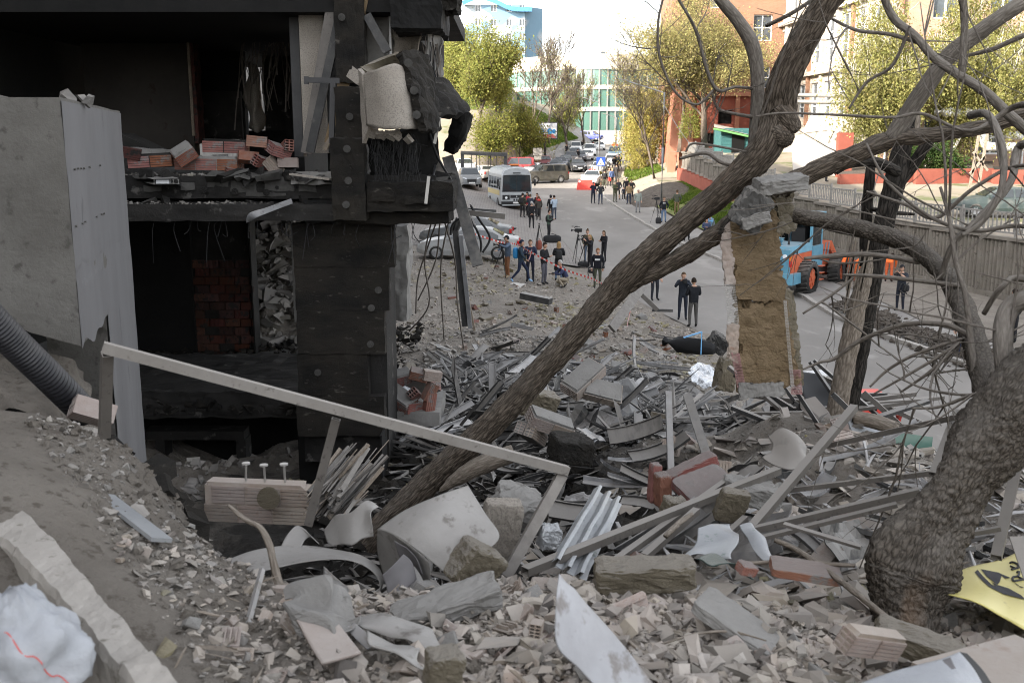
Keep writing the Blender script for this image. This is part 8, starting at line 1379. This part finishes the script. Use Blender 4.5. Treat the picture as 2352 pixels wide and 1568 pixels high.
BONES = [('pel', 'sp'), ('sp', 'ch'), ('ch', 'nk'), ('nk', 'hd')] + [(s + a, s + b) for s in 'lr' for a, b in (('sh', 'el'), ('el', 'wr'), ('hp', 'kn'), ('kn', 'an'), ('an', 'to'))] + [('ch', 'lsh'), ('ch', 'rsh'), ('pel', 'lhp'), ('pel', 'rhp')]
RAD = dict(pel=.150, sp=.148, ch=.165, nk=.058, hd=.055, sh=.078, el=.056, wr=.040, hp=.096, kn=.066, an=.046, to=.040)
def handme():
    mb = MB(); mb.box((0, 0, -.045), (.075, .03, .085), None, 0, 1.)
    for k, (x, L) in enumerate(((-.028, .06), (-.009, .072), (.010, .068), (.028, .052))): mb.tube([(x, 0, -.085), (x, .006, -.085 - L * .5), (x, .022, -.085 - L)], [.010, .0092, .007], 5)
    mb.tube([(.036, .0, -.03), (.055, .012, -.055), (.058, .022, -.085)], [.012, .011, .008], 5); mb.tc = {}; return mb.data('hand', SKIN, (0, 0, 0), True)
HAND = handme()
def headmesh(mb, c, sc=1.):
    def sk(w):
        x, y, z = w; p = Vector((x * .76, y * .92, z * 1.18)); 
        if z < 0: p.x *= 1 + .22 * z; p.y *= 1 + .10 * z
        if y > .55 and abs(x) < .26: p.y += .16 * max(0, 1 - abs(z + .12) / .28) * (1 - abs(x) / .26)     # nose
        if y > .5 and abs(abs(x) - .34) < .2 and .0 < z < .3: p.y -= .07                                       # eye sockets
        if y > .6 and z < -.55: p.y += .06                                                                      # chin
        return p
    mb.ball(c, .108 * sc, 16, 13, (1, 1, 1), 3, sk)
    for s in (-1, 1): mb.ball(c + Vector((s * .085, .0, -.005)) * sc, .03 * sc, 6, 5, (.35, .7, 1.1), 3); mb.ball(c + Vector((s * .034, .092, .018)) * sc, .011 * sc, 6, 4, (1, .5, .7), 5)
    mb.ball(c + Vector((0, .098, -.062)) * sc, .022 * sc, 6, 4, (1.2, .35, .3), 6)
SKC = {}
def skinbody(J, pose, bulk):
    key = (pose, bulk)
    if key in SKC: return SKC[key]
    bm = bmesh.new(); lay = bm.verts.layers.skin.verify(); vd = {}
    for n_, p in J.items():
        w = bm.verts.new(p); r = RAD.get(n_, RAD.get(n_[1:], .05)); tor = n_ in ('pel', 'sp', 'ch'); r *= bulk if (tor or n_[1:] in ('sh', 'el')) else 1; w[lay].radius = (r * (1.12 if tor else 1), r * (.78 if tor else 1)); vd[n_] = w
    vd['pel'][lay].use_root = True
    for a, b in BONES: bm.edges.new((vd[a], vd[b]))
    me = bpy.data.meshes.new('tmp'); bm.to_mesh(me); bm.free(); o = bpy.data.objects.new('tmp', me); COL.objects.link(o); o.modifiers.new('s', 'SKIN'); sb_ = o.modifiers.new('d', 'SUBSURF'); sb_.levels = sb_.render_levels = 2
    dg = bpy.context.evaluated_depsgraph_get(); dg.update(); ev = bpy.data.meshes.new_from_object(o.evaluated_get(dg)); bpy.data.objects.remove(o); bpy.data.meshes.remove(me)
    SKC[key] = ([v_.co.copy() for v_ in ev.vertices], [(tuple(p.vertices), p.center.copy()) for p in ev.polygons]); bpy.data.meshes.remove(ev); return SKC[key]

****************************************

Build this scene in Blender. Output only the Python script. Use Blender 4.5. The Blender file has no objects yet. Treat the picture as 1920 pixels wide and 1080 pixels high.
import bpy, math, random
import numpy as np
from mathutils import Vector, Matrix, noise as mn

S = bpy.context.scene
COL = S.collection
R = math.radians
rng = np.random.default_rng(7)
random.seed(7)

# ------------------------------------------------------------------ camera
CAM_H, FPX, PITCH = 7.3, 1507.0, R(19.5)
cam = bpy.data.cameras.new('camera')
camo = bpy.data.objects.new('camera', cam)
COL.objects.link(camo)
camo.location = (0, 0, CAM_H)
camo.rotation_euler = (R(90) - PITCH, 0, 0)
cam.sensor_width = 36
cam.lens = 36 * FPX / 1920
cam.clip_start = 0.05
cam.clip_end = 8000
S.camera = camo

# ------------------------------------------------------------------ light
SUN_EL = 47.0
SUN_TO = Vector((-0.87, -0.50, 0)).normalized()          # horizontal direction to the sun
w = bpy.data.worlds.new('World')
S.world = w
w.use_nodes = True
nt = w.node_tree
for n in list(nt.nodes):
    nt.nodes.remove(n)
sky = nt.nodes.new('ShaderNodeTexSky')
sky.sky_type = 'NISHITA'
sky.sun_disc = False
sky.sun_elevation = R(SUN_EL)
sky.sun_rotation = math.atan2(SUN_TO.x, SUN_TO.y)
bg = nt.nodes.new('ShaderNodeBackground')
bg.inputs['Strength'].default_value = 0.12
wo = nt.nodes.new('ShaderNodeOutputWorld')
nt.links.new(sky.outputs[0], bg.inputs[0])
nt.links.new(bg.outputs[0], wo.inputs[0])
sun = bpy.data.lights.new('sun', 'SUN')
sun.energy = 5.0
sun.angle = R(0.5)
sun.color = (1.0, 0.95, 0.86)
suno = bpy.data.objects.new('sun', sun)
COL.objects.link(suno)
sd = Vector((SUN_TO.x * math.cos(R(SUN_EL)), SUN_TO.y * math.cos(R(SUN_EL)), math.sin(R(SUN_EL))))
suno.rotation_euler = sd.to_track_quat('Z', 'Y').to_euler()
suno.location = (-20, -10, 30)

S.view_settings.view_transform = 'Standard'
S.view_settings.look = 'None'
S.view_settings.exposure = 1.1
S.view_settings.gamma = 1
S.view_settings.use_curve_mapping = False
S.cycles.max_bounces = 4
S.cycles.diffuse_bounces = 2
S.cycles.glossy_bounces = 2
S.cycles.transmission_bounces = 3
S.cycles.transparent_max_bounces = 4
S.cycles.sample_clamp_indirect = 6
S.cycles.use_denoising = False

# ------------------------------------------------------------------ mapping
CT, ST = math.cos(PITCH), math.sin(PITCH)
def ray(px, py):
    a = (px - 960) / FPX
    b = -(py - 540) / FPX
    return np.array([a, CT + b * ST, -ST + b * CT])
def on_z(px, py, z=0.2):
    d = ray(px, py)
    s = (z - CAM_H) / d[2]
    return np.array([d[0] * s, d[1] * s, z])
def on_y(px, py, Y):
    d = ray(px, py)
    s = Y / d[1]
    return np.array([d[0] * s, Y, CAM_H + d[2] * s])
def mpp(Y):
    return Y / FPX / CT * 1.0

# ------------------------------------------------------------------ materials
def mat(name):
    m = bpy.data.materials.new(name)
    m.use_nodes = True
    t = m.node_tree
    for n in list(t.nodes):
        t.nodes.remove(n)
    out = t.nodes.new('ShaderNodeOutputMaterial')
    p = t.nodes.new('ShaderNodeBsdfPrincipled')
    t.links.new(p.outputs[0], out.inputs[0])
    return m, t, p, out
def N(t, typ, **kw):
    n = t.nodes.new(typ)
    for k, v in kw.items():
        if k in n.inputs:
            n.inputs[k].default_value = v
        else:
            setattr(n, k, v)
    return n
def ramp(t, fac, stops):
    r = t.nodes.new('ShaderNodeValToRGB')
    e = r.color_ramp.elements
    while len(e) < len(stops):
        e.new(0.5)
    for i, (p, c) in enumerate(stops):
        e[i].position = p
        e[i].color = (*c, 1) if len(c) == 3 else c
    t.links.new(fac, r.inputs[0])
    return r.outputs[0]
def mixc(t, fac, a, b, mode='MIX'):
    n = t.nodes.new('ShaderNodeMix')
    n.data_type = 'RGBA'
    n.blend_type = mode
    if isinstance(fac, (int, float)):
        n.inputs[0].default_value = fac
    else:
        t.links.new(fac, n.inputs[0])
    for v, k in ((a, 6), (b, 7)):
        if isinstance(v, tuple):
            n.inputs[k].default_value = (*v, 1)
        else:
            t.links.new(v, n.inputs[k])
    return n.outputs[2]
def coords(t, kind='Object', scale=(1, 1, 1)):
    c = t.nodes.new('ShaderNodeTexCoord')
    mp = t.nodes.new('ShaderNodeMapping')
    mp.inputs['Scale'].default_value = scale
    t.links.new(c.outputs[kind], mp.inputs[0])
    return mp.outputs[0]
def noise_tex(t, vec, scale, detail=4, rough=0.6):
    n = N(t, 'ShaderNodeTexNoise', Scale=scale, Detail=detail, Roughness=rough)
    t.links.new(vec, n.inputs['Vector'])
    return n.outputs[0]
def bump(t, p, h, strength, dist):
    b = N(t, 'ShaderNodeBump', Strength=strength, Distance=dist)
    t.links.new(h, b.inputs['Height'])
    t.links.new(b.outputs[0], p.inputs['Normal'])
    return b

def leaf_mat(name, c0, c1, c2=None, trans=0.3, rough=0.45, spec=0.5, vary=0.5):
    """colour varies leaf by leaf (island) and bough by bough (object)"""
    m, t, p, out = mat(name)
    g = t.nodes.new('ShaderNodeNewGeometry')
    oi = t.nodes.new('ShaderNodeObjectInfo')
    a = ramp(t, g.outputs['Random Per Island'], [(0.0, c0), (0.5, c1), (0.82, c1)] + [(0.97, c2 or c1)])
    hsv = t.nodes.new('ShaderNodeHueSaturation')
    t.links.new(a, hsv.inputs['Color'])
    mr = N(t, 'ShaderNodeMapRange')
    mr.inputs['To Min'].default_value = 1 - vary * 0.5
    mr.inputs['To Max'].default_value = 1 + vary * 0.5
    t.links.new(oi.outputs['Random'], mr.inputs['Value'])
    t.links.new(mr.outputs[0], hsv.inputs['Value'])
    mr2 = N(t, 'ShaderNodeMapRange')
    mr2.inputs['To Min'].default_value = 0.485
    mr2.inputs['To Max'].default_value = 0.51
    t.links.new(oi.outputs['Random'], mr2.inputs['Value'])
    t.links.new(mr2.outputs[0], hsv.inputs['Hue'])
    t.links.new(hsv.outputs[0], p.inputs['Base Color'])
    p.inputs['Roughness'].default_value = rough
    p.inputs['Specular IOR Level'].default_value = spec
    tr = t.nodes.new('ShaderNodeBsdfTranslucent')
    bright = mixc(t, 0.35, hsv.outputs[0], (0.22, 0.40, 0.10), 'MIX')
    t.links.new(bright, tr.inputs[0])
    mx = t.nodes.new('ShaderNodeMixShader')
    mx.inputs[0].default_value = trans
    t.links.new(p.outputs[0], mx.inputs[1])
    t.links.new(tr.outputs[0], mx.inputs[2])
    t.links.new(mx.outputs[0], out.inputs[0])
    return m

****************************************

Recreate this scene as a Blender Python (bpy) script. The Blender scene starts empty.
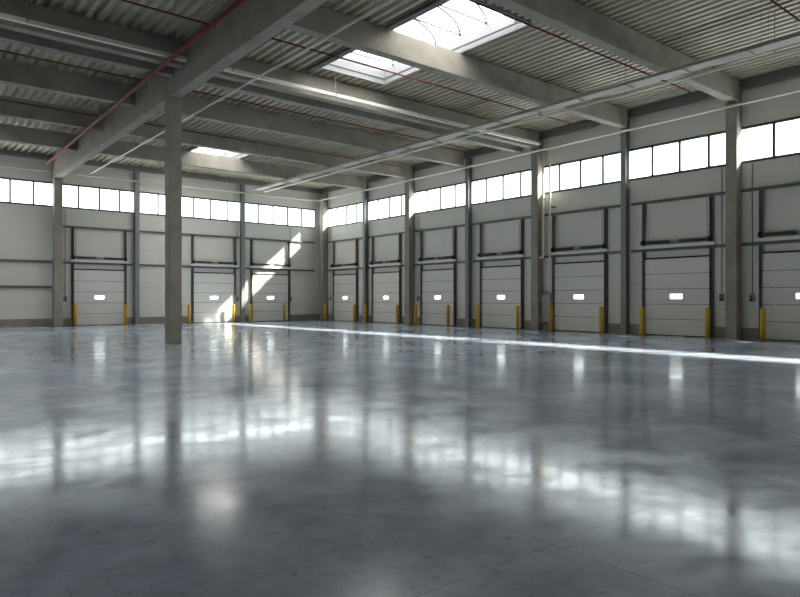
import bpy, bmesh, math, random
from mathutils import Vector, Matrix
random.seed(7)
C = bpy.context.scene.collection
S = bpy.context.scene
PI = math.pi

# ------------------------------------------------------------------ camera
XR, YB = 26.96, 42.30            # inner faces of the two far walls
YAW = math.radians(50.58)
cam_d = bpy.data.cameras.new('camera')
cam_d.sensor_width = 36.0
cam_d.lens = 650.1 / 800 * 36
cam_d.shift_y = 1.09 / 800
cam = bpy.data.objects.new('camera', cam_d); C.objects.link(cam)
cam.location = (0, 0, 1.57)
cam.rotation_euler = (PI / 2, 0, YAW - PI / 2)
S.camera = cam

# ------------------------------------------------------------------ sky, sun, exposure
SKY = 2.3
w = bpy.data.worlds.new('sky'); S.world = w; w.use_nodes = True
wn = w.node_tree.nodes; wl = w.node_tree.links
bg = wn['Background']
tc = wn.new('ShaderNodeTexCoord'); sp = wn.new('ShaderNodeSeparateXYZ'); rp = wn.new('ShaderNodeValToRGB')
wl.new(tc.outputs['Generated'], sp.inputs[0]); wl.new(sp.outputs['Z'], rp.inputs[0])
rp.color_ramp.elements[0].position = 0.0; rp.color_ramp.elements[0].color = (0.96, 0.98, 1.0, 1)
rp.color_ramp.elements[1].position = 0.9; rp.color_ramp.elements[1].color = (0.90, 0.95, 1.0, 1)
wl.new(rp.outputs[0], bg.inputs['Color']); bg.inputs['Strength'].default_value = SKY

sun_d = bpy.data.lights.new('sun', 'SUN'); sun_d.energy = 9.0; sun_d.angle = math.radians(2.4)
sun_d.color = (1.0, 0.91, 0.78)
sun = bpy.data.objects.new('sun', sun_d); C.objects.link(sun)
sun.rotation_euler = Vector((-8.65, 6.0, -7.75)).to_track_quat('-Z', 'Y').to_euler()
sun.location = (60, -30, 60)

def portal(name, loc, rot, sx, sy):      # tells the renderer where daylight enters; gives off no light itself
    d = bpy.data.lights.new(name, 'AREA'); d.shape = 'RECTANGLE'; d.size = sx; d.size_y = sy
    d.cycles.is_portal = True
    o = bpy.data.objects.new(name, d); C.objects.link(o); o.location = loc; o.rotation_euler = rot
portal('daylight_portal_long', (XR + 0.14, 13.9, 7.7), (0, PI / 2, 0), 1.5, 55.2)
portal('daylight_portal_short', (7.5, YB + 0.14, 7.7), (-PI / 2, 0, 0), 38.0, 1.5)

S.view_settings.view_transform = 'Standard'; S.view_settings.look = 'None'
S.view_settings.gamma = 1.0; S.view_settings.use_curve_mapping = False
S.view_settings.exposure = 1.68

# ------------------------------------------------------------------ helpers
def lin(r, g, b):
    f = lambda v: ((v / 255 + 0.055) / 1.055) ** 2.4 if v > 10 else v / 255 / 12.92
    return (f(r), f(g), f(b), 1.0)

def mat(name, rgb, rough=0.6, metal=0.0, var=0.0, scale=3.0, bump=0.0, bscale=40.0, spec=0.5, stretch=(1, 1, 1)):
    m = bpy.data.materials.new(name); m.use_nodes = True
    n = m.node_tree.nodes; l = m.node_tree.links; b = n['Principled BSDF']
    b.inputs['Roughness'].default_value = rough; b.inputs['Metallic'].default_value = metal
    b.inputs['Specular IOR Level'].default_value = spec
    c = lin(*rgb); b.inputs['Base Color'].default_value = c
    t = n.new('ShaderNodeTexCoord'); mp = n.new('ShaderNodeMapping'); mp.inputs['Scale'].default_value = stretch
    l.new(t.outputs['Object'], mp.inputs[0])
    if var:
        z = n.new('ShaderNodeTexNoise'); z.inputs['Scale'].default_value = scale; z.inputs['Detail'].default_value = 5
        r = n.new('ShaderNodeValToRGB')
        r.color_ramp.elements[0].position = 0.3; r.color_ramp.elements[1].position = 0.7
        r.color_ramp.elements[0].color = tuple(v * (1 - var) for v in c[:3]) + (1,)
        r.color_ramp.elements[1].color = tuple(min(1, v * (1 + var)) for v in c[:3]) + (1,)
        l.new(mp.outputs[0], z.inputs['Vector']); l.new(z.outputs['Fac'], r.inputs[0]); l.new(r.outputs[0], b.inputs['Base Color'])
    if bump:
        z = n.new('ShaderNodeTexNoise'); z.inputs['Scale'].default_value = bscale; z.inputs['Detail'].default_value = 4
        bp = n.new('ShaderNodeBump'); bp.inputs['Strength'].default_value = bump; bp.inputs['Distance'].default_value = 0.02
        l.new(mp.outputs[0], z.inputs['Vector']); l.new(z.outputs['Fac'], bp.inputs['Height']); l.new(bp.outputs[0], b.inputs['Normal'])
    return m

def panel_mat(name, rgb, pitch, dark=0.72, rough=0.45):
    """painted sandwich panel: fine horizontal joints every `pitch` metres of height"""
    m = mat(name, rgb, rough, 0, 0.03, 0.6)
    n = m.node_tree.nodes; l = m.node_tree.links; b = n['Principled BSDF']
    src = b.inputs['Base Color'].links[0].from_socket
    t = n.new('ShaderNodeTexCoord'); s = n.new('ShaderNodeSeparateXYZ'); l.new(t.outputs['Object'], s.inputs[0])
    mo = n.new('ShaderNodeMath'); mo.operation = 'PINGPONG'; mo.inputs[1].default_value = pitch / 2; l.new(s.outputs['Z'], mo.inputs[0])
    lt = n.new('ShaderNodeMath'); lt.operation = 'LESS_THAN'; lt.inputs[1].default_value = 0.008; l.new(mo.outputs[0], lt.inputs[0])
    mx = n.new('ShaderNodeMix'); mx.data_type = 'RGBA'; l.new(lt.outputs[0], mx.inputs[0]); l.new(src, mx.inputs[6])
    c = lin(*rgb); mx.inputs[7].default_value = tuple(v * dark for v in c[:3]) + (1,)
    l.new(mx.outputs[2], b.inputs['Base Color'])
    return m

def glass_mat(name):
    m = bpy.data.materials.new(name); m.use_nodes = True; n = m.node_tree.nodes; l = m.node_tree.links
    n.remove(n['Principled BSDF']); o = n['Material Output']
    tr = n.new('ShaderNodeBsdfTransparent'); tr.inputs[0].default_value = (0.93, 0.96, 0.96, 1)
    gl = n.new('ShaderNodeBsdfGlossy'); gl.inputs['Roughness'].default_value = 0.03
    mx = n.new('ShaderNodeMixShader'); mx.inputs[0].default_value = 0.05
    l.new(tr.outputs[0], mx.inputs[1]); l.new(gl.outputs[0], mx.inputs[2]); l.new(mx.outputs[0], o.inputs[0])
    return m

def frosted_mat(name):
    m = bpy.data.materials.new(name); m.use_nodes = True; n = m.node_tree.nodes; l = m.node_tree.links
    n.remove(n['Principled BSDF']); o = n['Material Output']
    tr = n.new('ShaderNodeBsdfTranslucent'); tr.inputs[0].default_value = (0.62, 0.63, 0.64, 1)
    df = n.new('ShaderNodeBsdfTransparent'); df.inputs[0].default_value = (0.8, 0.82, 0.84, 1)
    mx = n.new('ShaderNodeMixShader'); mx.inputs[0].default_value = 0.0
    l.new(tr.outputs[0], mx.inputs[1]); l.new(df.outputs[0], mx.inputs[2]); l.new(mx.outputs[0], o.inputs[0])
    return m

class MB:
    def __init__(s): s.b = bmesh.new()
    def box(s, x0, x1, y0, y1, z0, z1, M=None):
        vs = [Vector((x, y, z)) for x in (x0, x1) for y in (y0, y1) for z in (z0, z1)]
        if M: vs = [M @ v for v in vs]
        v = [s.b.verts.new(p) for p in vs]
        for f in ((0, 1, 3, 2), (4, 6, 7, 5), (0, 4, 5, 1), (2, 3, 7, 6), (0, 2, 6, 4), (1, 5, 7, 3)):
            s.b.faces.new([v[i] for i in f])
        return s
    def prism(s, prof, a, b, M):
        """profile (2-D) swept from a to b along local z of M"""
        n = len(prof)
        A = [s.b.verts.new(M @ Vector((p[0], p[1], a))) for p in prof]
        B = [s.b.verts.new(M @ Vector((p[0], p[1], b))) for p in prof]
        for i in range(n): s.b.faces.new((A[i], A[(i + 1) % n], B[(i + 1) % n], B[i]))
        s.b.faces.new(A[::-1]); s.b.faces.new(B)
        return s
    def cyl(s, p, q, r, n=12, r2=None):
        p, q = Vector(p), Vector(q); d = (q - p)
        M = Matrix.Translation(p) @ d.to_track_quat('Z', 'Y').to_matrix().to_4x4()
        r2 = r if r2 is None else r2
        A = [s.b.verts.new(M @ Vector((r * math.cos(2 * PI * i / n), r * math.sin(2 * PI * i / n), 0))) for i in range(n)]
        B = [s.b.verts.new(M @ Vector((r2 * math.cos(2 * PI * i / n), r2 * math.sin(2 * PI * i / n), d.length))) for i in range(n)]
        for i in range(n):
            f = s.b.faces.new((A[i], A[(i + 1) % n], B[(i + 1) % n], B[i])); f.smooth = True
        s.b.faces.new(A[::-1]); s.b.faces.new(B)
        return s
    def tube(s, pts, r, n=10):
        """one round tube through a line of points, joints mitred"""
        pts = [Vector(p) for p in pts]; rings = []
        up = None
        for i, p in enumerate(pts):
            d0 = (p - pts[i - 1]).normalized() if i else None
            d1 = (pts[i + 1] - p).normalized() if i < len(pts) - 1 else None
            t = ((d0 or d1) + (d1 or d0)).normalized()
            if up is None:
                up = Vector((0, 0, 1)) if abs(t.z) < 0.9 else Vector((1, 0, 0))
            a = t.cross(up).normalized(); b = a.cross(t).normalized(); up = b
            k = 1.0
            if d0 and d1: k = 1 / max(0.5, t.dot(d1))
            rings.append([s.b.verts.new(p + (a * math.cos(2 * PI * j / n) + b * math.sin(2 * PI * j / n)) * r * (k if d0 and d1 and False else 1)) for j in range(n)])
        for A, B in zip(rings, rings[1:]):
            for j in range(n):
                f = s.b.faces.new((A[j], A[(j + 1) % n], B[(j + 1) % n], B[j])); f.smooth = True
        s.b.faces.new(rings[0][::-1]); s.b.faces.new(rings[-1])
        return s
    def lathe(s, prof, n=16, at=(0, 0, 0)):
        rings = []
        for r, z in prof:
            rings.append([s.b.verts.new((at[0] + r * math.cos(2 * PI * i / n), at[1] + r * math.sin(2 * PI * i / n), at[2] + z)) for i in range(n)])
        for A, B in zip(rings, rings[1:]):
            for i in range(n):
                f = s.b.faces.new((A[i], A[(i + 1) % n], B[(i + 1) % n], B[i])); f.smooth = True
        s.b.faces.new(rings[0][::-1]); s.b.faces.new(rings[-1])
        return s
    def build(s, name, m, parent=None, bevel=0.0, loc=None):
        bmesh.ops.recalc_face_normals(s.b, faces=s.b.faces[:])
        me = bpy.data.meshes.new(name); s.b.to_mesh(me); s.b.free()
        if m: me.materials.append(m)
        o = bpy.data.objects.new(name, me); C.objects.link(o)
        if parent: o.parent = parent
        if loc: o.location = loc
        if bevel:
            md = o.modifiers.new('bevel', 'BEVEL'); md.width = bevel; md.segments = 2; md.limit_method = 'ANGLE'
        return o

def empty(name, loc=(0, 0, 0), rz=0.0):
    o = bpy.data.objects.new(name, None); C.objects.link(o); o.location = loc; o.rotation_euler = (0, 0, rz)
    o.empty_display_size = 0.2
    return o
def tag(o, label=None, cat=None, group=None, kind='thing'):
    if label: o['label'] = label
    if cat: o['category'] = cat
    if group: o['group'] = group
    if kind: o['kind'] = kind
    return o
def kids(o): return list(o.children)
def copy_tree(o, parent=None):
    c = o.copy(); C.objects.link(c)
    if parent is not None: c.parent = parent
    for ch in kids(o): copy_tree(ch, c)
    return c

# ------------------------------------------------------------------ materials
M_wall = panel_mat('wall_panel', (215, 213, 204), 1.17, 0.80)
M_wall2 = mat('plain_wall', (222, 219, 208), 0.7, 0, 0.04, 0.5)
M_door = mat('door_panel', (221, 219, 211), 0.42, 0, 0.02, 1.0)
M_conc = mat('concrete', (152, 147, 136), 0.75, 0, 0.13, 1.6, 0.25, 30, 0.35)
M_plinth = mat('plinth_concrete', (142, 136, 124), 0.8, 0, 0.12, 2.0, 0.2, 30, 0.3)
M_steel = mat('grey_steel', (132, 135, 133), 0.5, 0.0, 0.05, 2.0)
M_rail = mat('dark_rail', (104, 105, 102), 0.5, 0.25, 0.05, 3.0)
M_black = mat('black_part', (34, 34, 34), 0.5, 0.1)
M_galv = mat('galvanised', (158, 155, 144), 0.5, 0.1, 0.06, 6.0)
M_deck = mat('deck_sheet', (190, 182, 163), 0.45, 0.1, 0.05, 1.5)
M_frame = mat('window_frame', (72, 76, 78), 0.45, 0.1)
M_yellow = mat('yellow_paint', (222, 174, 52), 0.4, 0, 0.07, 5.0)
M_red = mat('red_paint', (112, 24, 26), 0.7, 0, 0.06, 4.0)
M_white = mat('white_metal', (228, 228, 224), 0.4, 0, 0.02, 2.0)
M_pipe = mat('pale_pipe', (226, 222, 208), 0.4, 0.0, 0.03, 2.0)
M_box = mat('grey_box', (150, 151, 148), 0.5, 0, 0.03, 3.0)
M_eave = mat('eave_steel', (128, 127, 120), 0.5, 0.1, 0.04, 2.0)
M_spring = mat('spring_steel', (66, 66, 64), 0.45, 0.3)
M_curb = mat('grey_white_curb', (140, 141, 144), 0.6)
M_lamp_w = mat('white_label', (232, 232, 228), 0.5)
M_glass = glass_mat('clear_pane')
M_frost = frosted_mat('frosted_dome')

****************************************

> _Written task_
Every line from the one containing "Recreate this scene" through the one containing "sun.location = (60, -30, 60)" should be quoted exactly, and no other lines; keep pictures out of the copy.

> _Task solution_
Recreate this scene as a Blender Python (bpy) script. The Blender scene starts empty.
import bpy, bmesh, math, random
from mathutils import Vector, Matrix
random.seed(7)
C = bpy.context.scene.collection
S = bpy.context.scene
PI = math.pi

# ------------------------------------------------------------------ camera
XR, YB = 26.96, 42.30            # inner faces of the two far walls
YAW = math.radians(50.58)
cam_d = bpy.data.cameras.new('camera')
cam_d.sensor_width = 36.0
cam_d.lens = 650.1 / 800 * 36
cam_d.shift_y = 1.09 / 800
cam = bpy.data.objects.new('camera', cam_d); C.objects.link(cam)
cam.location = (0, 0, 1.57)
cam.rotation_euler = (PI / 2, 0, YAW - PI / 2)
S.camera = cam

# ------------------------------------------------------------------ sky, sun, exposure
SKY = 2.3
w = bpy.data.worlds.new('sky'); S.world = w; w.use_nodes = True
wn = w.node_tree.nodes; wl = w.node_tree.links
bg = wn['Background']
tc = wn.new('ShaderNodeTexCoord'); sp = wn.new('ShaderNodeSeparateXYZ'); rp = wn.new('ShaderNodeValToRGB')
wl.new(tc.outputs['Generated'], sp.inputs[0]); wl.new(sp.outputs['Z'], rp.inputs[0])
rp.color_ramp.elements[0].position = 0.0; rp.color_ramp.elements[0].color = (0.96, 0.98, 1.0, 1)
rp.color_ramp.elements[1].position = 0.9; rp.color_ramp.elements[1].color = (0.90, 0.95, 1.0, 1)
wl.new(rp.outputs[0], bg.inputs['Color']); bg.inputs['Strength'].default_value = SKY

sun_d = bpy.data.lights.new('sun', 'SUN'); sun_d.energy = 9.0; sun_d.angle = math.radians(2.4)
sun_d.color = (1.0, 0.91, 0.78)
sun = bpy.data.objects.new('sun', sun_d); C.objects.link(sun)
sun.rotation_euler = Vector((-8.65, 6.0, -7.75)).to_track_quat('-Z', 'Y').to_euler()
sun.location = (60, -30, 60)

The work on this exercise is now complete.